Object 38 - How did people tell the time in Shakespeare's day? One possibility might be with the pocket dial described here.

Stephanie Appleton

This week’s 100 object post was written by Stephanie Appleton, studying for her PhD in History at University of Birmingham's Shakespeare Institute.

SBT 1910-14 Pocket dial
SBT 1910-14 A late sixteenth/early seventeenth-century pocket dial

Nowadays, we live our lives by the clock. We have alarms to wake us so that we’re at our desks for the start of the working day, our lunch breaks are timed, and we complain if our trains and buses fail to run ‘on time’. In Shakespeare’s day, however, telling the time was a rather more tricky business. Even the very best and most accurate clocks, owned by the wealthiest members of society, were less than reliable compared to today’s standards. Those at the very bottom of the social scale probably only had access to sundials to give them any concrete indication of time: these might be placed on church walls or in other prominent public places.

For those somewhere in the middle of the social spectrum, however, who might have a bit of spare cash they wanted to flash, there were intermediate levels of timekeeping equipment available. One such example is the pocket or ring dial. This particular dial is owned by the Shakespeare Birthplace Trust and dates from around 1600. Made from brass, the dial is engraved inside with the hours of the day and outside with the initials of the months. A pierced sliding ring runs around the middle, and in order to tell the time the hole in this sliding band would be lined up with the month on the outside of the dial. When held up to the light, the sun would shine through this hole and onto the correct hour engraved on the inside, thus giving a (fairly) accurate indication of the time.

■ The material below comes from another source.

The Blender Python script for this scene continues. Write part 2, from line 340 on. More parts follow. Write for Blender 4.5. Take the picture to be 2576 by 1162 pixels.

SBT 1910-14 Pocket dial outside detail
SBT 1910-14 A late sixteenth/early seventeenth-century pocket dial (outside detail)

Although the value of clocks and pocket dials varied greatly, they were nonetheless regarded as luxury items and something of a status symbol. As a result, dials such as this one might be worn suspended around the neck and displayed on the outside of clothing, in order to show off the item in public. Alternatively, these items were small enough to be carried around in one’s pocket, as the name suggests and as Jaques’ reference to the fool in Shakespeare’s play As You Like It (1599) indicates:

Jaques: A fool, a fool! I met a fool i’ th’ forest,

A motley fool…

And then he drew a dial from his poke [pocket],

And looking on it with lack-lustre eye

Says very wisely ‘It is ten o’clock.’

‘Thus may we see’, quoth he, ‘how the world wags…’

As You Like It (II.vii. 12 – 23)

Jaques’ comment here indicates both Shakespeare’s familiarity with the item and his understanding of its social and symbolic significance - the fool is “One that hath been a courtier” (court fool) but looking on his dial makes him “so deep contemplative” in offering this “moral on the [passing of] time”.